The trader profits when Ontario sale price exceeds external purchase plus transfer and transaction costs.
- Ontario vs neighboring market price forecasts
- intertie capability and scheduling windows
- expected losses and wheeling charges
- cross-border congestion and curtailment risk
¶ Example 5: Demand Response / Flexible Load Trade
A large industrial participant can curtail 12 MW during expected high-price evening hours.
- Normal consumption: 12 MW for 2 hours = 24 MWh
- Expected high-price interval: $185/MWh
- Off-peak make-up production price: $62/MWh
- Operational curtailment cost: $1,600
- Reduce consumption during forecast high-price interval.
- Shift flexible processes to lower-priced hours.
- Settle reduced high-price exposure and increased off-peak usage.
- Avoided high-price cost = 24 x 185 = $4,440
- Replacement off-peak energy cost = 24 x 62 = $1,488
- Gross avoided-cost value = $2,952
- Less curtailment/operational cost = $1,600
- Net trade-equivalent value = $1,352
- Reduces demand during stressed peak intervals.

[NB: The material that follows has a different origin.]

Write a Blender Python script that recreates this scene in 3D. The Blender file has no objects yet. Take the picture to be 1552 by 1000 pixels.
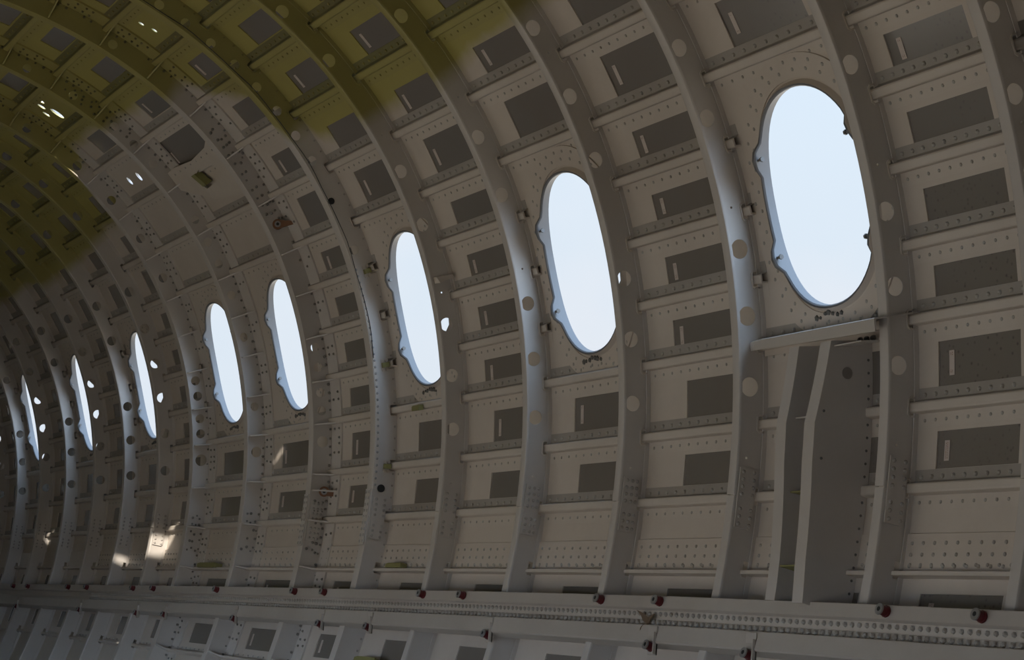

- Lowers dispatch pressure on scarce resources.
- Improves short-duration reliability margins.
The trader (or load optimization team) creates value by avoiding high-cost consumption and shifting usage to lower-cost periods, net of curtailment costs.
- facility baseline load and controllable load profile
- probability of peak and high-price intervals
- operational constraints and restart costs
- day-ahead/real-time price expectations
- All values are illustrative for training purposes.
- Actual outcomes depend on specific market rules, settlement details, and asset constraints.
- Trade decisions should be supported by formal risk controls and compliance procedures.